**Instructions to follow**. Transcribe the listing that follows in full, omitting pictures.

++++ Data shown

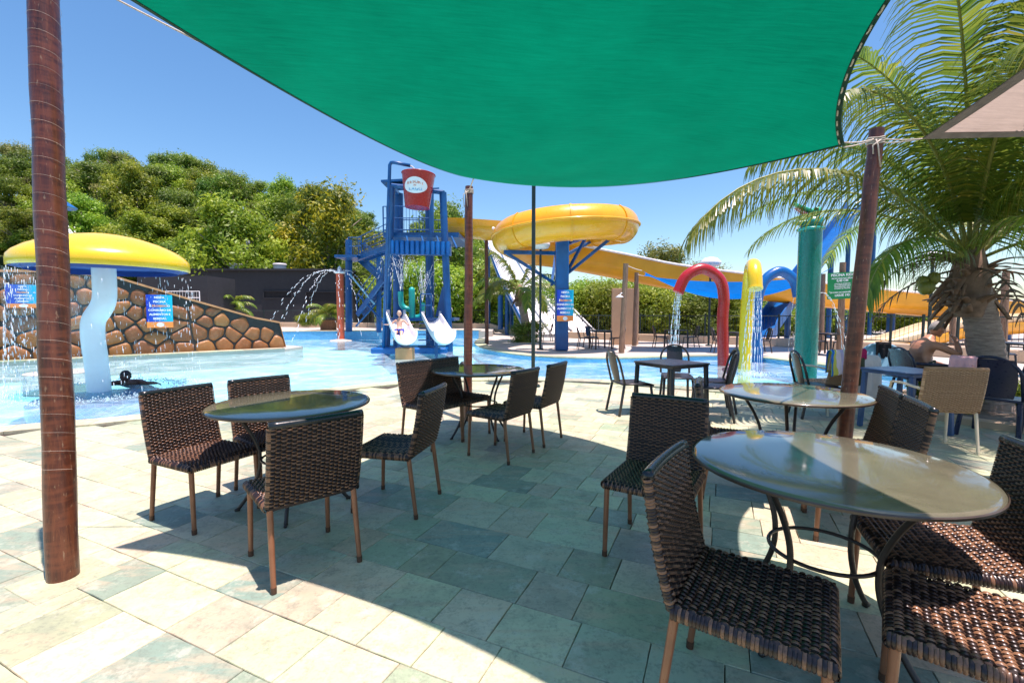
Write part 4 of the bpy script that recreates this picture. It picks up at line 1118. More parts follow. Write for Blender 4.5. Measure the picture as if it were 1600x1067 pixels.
# crocodile column
b = P(1257, 601, ZW)
cro = thing('crocodile_column', 'tall green column fountain topped by an open mouthed crocodile head', 'fountain', b)
Hc = 3.28
mb = MB(); mb.tube([(0, 0, -.5), (0, 0, Hc)], .215, 32); mb.build('column', M['green'], cro, smooth=True)
mb = MB(); mb.lathe([(.215, Hc - .05), (.26, Hc - .03), (.262, Hc - .01), (.22, Hc + .01)], n=32); mb.build('collar', M['teal'], cro, smooth='all')
mb = MB()
def jaw(z0, up, L, w, h, seg=14):
    def f(u, v):
        a = 2 * PI * v; t = u; ww = w * (1 - .55 * t) * (1.0 if t < .95 else .6); hh = h * (1 - .7 * t)
        return Vector((-L * t + .1, ww * math.cos(a), z0 + up * t + hh * math.sin(a)))
    return f
mb.grid(jaw(Hc + .13, -.02, .46, .19, .10), 10, 16); mb.tube([(.02, 0, Hc), (.02, 0, Hc + .2)], .205, 24); mb.build('lower_jaw', M['green'], cro, smooth='all')
mb = MB(); mb.grid(jaw(Hc + .28, .24, .50, .15, .055), 10, 16); mb.lathe([(0, .09), (.07, .06), (.09, 0), (.07, -.06), (0, -.09)], (.06, -.09, Hc + .34), 14); mb.lathe([(0, .09), (.07, .06), (.09, 0), (.07, -.06), (0, -.09)], (.06, .09, Hc + .34), 14)
mb.lathe([(0, .04), (.04, .02), (.05, 0), (0, -.04)], (-.34, 0, Hc + .55), 12); mb.build('upper_jaw', M['green_lt'], cro, smooth='all')
mb = MB(); mb.add([(0, -.12, Hc + .225), (0, .12, Hc + .225), (-.34, .05, Hc + .42), (-.34, -.05, Hc + .42)], [(0, 1, 2, 3)]); mb.add([(0, -.14, Hc + .235), (0, .14, Hc + .235), (-.3, .07, Hc + .19), (-.3, -.07, Hc + .19)], [(0, 1, 2, 3)]); mb.build('mouth', M['pinkish'], cro)
mb = MB()
for i in range(8):
    for sy in (-1, 1): mb.add([(-.06 - i * .035, sy * (.10 - i * .006), Hc + .26 + i * .018), (-.08 - i * .035, sy * (.10 - i * .006), Hc + .27 + i * .018), (-.07 - i * .035, sy * (.10 - i * .006), Hc + .215 + i * .018)], [(0, 1, 2)])
mb.build('teeth', M['white'], cro, fix=False)
for sy in (-1, 1):
    mb = MB(); mb.lathe([(0, .03), (.025, .02), (.035, 0), (.025, -.02), (0, -.03)], n=10); o = mb.build('eye', M['blackdark'], cro, smooth='all'); o.location = (.0, -.15 * sy, Hc + .37)
spray_paths('water_jet', 'thin jet from the crocodile column falling to the right', [parab(b + Vector((.2, .0, 1.9)), (1.2 + .05 * k, .3, 1.0), .75, 26) for k in range(3)], .007, .35, 8, .04)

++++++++

**Answer to the problem**.
Write part 4 of the bpy script that recreates this picture. It picks up at line 1118. More parts follow. Write for Blender 4.5. Measure the picture as if it were 1600x1067 pixels.
# crocodile column
b = P(1257, 601, ZW)
cro = thing('crocodile_column', 'tall green column fountain topped by an open mouthed crocodile head', 'fountain', b)
Hc = 3.28
mb = MB(); mb.tube([(0, 0, -.5), (0, 0, Hc)], .215, 32); mb.build('column', M['green'], cro, smooth=True)
mb = MB(); mb.lathe([(.215, Hc - .05), (.26, Hc - .03), (.262, Hc - .01), (.22, Hc + .01)], n=32); mb.build('collar', M['teal'], cro, smooth='all')
mb = MB()
def jaw(z0, up, L, w, h, seg=14):
    def f(u, v):
        a = 2 * PI * v; t = u; ww = w * (1 - .55 * t) * (1.0 if t < .95 else .6); hh = h * (1 - .7 * t)
        return Vector((-L * t + .1, ww * math.cos(a), z0 + up * t + hh * math.sin(a)))
    return f
mb.grid(jaw(Hc + .13, -.02, .46, .19, .10), 10, 16); mb.tube([(.02, 0, Hc), (.02, 0, Hc + .2)], .205, 24); mb.build('lower_jaw', M['green'], cro, smooth='all')
mb = MB(); mb.grid(jaw(Hc + .28, .24, .50, .15, .055), 10, 16); mb.lathe([(0, .09), (.07, .06), (.09, 0), (.07, -.06), (0, -.09)], (.06, -.09, Hc + .34), 14); mb.lathe([(0, .09), (.07, .06), (.09, 0), (.07, -.06), (0, -.09)], (.06, .09, Hc + .34), 14)
mb.lathe([(0, .04), (.04, .02), (.05, 0), (0, -.04)], (-.34, 0, Hc + .55), 12); mb.build('upper_jaw', M['green_lt'], cro, smooth='all')
mb = MB(); mb.add([(0, -.12, Hc + .225), (0, .12, Hc + .225), (-.34, .05, Hc + .42), (-.34, -.05, Hc + .42)], [(0, 1, 2, 3)]); mb.add([(0, -.14, Hc + .235), (0, .14, Hc + .235), (-.3, .07, Hc + .19), (-.3, -.07, Hc + .19)], [(0, 1, 2, 3)]); mb.build('mouth', M['pinkish'], cro)
mb = MB()
for i in range(8):
    for sy in (-1, 1): mb.add([(-.06 - i * .035, sy * (.10 - i * .006), Hc + .26 + i * .018), (-.08 - i * .035, sy * (.10 - i * .006), Hc + .27 + i * .018), (-.07 - i * .035, sy * (.10 - i * .006), Hc + .215 + i * .018)], [(0, 1, 2)])
mb.build('teeth', M['white'], cro, fix=False)
for sy in (-1, 1):
    mb = MB(); mb.lathe([(0, .03), (.025, .02), (.035, 0), (.025, -.02), (0, -.03)], n=10); o = mb.build('eye', M['blackdark'], cro, smooth='all'); o.location = (.0, -.15 * sy, Hc + .37)
spray_paths('water_jet', 'thin jet from the crocodile column falling to the right', [parab(b + Vector((.2, .0, 1.9)), (1.2 + .05 * k, .3, 1.0), .75, 26) for k in range(3)], .007, .35, 8, .04)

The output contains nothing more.